With other organisations an RTO and RPO of a few milliseconds is acceptable and so they can be placed further apart, but this replication doesn’t negate the need for backing up with modern technologies which allow machines to be backed up whilst they are still operational.

Comparing backups

Her colleague and CEO of Bridgeworks, David Trossell, adds that backup-as-service (BaaS) can help by reducing infrastructure-related capital investment costs. “It’s simple to deploy and you only pay for what you use, however, the checks and balances with BaaS needn’t be treated any differently from on-site backupbackups”, he explains.
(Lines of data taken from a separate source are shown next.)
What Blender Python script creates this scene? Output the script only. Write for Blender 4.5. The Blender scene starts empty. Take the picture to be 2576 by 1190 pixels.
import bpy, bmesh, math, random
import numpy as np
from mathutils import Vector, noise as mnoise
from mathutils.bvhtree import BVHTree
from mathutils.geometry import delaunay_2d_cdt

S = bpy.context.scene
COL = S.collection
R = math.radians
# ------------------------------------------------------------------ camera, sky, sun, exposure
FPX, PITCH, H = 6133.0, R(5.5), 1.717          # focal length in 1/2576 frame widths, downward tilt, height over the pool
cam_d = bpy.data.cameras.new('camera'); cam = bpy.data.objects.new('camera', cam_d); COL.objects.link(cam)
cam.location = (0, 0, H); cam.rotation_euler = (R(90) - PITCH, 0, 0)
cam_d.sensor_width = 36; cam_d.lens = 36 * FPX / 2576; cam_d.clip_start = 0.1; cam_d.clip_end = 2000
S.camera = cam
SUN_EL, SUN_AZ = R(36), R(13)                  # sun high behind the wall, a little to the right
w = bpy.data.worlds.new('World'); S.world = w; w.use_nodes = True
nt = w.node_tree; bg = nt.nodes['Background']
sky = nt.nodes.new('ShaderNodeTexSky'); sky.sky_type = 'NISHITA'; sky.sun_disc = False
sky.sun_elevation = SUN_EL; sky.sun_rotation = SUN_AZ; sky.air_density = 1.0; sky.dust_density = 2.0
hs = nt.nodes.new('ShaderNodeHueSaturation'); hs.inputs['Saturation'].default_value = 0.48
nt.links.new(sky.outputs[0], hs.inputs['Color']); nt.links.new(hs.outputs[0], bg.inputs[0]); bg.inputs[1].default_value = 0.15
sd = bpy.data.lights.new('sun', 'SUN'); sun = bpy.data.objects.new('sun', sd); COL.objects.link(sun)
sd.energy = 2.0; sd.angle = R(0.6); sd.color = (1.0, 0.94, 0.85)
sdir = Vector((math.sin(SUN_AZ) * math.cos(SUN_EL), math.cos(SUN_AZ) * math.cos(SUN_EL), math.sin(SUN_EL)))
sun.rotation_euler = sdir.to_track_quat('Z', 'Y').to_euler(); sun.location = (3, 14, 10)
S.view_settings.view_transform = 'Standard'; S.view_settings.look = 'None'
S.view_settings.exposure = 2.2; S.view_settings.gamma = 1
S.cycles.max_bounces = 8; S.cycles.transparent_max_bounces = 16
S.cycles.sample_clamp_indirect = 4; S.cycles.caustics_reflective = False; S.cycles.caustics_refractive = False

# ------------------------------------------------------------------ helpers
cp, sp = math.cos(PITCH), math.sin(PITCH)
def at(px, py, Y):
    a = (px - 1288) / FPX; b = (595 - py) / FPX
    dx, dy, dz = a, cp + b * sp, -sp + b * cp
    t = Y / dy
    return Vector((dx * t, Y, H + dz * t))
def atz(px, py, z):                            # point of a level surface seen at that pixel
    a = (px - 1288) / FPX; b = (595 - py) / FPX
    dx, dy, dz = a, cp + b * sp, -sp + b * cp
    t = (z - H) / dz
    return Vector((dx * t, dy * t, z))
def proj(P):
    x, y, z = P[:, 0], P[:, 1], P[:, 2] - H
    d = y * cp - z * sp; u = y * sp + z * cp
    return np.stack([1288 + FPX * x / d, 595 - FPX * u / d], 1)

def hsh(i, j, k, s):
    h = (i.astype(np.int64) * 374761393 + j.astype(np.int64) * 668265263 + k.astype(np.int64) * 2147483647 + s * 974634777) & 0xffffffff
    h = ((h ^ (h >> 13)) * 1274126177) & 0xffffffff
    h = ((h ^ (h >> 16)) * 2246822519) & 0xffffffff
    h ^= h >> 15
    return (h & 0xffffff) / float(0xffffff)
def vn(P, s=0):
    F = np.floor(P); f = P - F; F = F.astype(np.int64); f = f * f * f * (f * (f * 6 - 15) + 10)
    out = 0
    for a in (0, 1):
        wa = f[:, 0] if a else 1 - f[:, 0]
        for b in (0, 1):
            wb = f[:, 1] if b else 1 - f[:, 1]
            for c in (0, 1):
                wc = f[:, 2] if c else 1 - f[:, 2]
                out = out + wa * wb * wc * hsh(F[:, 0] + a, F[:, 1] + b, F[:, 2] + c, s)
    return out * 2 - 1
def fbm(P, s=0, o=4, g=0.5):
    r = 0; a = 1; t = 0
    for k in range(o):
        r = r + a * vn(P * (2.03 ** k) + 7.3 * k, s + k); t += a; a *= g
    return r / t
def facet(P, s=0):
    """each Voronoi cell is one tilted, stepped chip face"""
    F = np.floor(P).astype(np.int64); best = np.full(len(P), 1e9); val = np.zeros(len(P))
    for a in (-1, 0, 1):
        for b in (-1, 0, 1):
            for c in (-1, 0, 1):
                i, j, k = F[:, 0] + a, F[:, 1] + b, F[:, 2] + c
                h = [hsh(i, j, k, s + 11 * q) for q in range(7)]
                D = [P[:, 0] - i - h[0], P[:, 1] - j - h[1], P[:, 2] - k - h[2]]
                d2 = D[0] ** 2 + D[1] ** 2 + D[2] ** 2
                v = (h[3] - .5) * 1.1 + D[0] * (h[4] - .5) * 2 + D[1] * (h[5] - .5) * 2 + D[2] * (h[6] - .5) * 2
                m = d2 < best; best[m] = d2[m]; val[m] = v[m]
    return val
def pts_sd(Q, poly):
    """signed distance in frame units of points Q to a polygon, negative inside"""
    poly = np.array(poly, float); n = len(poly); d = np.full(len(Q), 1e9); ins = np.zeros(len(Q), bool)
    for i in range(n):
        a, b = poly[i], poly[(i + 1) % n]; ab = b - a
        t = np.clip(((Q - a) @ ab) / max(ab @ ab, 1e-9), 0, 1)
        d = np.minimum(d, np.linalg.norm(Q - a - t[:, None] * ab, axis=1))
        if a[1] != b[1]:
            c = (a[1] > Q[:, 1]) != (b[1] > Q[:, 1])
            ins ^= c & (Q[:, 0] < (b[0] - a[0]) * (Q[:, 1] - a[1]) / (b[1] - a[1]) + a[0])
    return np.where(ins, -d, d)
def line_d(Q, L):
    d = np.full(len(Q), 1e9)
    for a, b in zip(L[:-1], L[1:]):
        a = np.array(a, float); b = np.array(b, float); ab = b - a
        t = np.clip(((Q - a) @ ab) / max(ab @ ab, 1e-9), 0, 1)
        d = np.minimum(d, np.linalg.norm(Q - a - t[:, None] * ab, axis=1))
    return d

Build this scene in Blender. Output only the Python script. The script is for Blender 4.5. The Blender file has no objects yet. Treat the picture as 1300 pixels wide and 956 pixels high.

In other words when backup is installed within a data centre, performance is governed by the capability of the devices employed – such as tape or disks.  In contrast performance with BaaS is governed by its connection to a cloud service provider, and Trossell says this defines that speed at which data can be transferred to a cloud.

“A good and efficient method of moving data to the cloud is essential, but organisations should keep a backup copy of the data on-site as well as off-site and this principle applies to BaaS”, he advises.

Essentially, this means that a cloud service provider should secure the data in another region where the CSP operates. Also, in some circumstances it might be cheaper to bring the backup function in-house or with certain types of sensitive data a hybrid cloud approach might be more suitable.

Time is the ruler

Trossell says time is the ruler of all things, and he’s right. The challenge though is for organisations to be able to achieve more than 95% bandwidth utilisation from their networks. This is because of the way that the network protocol TCP/IP works. “Customers are using around 15% of their bandwidth, and some people try to run multiple streams which you have to be able to run down physical connections from the ingress to the egress in order to attain 95% utilisation”, reveals Buchanan.

For example, one Bridgeworks customer needed to backup 70TB of data using a 10GB WAN. The process took the customer 42 days to complete. “They were looking to replicate their entire environment which was going to cost up to £2m, and we put in our boxes within half an hour as a proof of concept”, she explains. Bridgeworks’ team restricted the bandwidth on the WAN network to 200MB, which resulted in the customer being able to complete an entire backup within just 7 days – achieving “80% expansion headroom on the connection and 75% on the number of days they clawed back”, she says. The customer has also since then been able to increase their data volumes.

Providing wider choice

“At the moment with outdated technology CEOs and decision-makers haven’t had the choice with regards to the distance between their data centredata centres without having to think about the impact of network latency, but WANrockIT is given the decision-maker the power to make a different choice to the one that has been historically made”, says Trossell. He claims that WANrockIT gives decision-makers freedom, good economics, a high level of frequency and it maximises the infrastructure in a way that means that their organisations don’t need to throw anything away.

Phil Taylor nevertheless concludes with some valid advice: “People need to be clear about their requirements and governing criteria because at the lowest level all data should be backed-up…, and business continuity must consider all operations of a business – not just IT systems”.

To ensure that a disaster recovery plan works, it has to be regularly tested. Time is of the essence, and so data backupbackups need to be exercised regularly with continuous availability in a way that maintenance doesn’t also prove to be disruptive. Testing will help to iron out any flaws in the process before disaster strikes.